▸ **STATED GOAL**
Reproduce each line exactly. Skip none.
Begin
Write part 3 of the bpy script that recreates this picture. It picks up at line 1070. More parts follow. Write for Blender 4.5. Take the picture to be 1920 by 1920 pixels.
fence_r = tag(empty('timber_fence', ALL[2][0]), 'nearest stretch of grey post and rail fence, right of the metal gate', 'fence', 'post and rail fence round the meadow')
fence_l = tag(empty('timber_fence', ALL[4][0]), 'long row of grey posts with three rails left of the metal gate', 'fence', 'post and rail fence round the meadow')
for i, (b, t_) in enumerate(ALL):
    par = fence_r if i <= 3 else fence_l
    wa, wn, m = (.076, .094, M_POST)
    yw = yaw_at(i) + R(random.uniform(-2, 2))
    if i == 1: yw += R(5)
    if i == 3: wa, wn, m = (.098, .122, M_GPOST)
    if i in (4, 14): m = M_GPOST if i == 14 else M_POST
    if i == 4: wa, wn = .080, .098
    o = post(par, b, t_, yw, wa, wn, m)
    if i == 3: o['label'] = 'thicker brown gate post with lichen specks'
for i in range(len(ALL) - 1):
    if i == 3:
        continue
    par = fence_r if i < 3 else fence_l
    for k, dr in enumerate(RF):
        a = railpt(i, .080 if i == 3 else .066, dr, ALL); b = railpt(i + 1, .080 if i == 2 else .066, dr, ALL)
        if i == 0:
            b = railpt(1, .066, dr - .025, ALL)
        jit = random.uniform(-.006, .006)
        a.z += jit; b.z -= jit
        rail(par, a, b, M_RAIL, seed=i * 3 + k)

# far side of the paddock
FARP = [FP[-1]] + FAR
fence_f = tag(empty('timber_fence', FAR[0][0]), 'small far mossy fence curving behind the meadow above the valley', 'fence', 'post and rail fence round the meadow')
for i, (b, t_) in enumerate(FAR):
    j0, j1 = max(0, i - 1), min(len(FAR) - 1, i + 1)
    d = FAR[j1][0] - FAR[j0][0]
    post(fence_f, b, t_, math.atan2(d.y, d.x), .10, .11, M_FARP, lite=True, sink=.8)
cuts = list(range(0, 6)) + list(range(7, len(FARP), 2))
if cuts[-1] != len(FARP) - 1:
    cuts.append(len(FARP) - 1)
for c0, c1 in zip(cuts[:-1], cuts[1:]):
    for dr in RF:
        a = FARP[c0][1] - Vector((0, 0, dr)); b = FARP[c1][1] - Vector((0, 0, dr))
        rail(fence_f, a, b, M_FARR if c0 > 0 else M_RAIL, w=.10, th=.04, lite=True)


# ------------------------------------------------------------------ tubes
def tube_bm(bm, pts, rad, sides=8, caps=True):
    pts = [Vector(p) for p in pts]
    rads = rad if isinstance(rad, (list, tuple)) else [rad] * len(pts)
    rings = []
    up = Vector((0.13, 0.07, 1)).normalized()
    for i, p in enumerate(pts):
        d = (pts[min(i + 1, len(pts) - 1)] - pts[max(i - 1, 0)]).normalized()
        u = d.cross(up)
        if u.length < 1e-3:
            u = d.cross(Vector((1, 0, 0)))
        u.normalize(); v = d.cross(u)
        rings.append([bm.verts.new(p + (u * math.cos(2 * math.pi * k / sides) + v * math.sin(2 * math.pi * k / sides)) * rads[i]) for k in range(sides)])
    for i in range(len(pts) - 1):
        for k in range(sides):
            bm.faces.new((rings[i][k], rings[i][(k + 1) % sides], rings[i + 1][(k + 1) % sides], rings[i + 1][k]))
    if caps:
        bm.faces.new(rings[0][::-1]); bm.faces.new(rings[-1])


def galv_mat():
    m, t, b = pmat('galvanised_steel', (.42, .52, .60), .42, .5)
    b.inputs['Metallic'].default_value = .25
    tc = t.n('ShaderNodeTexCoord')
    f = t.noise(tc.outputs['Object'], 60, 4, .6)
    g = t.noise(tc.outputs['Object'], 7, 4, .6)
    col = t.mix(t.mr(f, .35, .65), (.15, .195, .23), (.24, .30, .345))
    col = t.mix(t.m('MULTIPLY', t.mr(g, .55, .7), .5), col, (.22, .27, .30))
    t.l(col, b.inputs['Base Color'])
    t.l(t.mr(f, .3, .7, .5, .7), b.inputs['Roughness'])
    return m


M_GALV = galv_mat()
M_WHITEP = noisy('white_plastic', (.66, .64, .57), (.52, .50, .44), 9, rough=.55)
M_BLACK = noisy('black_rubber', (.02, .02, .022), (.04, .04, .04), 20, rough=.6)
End
▸ **EXERCISE OUTPUT**
Write part 3 of the bpy script that recreates this picture. It picks up at line 1070. More parts follow. Write for Blender 4.5. Take the picture to be 1920 by 1920 pixels.
fence_r = tag(empty('timber_fence', ALL[2][0]), 'nearest stretch of grey post and rail fence, right of the metal gate', 'fence', 'post and rail fence round the meadow')
fence_l = tag(empty('timber_fence', ALL[4][0]), 'long row of grey posts with three rails left of the metal gate', 'fence', 'post and rail fence round the meadow')
for i, (b, t_) in enumerate(ALL):
    par = fence_r if i <= 3 else fence_l
    wa, wn, m = (.076, .094, M_POST)
    yw = yaw_at(i) + R(random.uniform(-2, 2))
    if i == 1: yw += R(5)
    if i == 3: wa, wn, m = (.098, .122, M_GPOST)
    if i in (4, 14): m = M_GPOST if i == 14 else M_POST
    if i == 4: wa, wn = .080, .098
    o = post(par, b, t_, yw, wa, wn, m)
    if i == 3: o['label'] = 'thicker brown gate post with lichen specks'
for i in range(len(ALL) - 1):
    if i == 3:
        continue
    par = fence_r if i < 3 else fence_l
    for k, dr in enumerate(RF):
        a = railpt(i, .080 if i == 3 else .066, dr, ALL); b = railpt(i + 1, .080 if i == 2 else .066, dr, ALL)
        if i == 0:
            b = railpt(1, .066, dr - .025, ALL)
        jit = random.uniform(-.006, .006)
        a.z += jit; b.z -= jit
        rail(par, a, b, M_RAIL, seed=i * 3 + k)

# far side of the paddock
FARP = [FP[-1]] + FAR
fence_f = tag(empty('timber_fence', FAR[0][0]), 'small far mossy fence curving behind the meadow above the valley', 'fence', 'post and rail fence round the meadow')
for i, (b, t_) in enumerate(FAR):
    j0, j1 = max(0, i - 1), min(len(FAR) - 1, i + 1)
    d = FAR[j1][0] - FAR[j0][0]
    post(fence_f, b, t_, math.atan2(d.y, d.x), .10, .11, M_FARP, lite=True, sink=.8)
cuts = list(range(0, 6)) + list(range(7, len(FARP), 2))
if cuts[-1] != len(FARP) - 1:
    cuts.append(len(FARP) - 1)
for c0, c1 in zip(cuts[:-1], cuts[1:]):
    for dr in RF:
        a = FARP[c0][1] - Vector((0, 0, dr)); b = FARP[c1][1] - Vector((0, 0, dr))
        rail(fence_f, a, b, M_FARR if c0 > 0 else M_RAIL, w=.10, th=.04, lite=True)


# ------------------------------------------------------------------ tubes
def tube_bm(bm, pts, rad, sides=8, caps=True):
    pts = [Vector(p) for p in pts]
    rads = rad if isinstance(rad, (list, tuple)) else [rad] * len(pts)
    rings = []
    up = Vector((0.13, 0.07, 1)).normalized()
    for i, p in enumerate(pts):
        d = (pts[min(i + 1, len(pts) - 1)] - pts[max(i - 1, 0)]).normalized()
        u = d.cross(up)
        if u.length < 1e-3:
            u = d.cross(Vector((1, 0, 0)))
        u.normalize(); v = d.cross(u)
        rings.append([bm.verts.new(p + (u * math.cos(2 * math.pi * k / sides) + v * math.sin(2 * math.pi * k / sides)) * rads[i]) for k in range(sides)])
    for i in range(len(pts) - 1):
        for k in range(sides):
            bm.faces.new((rings[i][k], rings[i][(k + 1) % sides], rings[i + 1][(k + 1) % sides], rings[i + 1][k]))
    if caps:
        bm.faces.new(rings[0][::-1]); bm.faces.new(rings[-1])


def galv_mat():
    m, t, b = pmat('galvanised_steel', (.42, .52, .60), .42, .5)
    b.inputs['Metallic'].default_value = .25
    tc = t.n('ShaderNodeTexCoord')
    f = t.noise(tc.outputs['Object'], 60, 4, .6)
    g = t.noise(tc.outputs['Object'], 7, 4, .6)
    col = t.mix(t.mr(f, .35, .65), (.15, .195, .23), (.24, .30, .345))
    col = t.mix(t.m('MULTIPLY', t.mr(g, .55, .7), .5), col, (.22, .27, .30))
    t.l(col, b.inputs['Base Color'])
    t.l(t.mr(f, .3, .7, .5, .7), b.inputs['Roughness'])
    return m


M_GALV = galv_mat()
M_WHITEP = noisy('white_plastic', (.66, .64, .57), (.52, .50, .44), 9, rough=.55)
M_BLACK = noisy('black_rubber', (.02, .02, .022), (.04, .04, .04), 20, rough=.6)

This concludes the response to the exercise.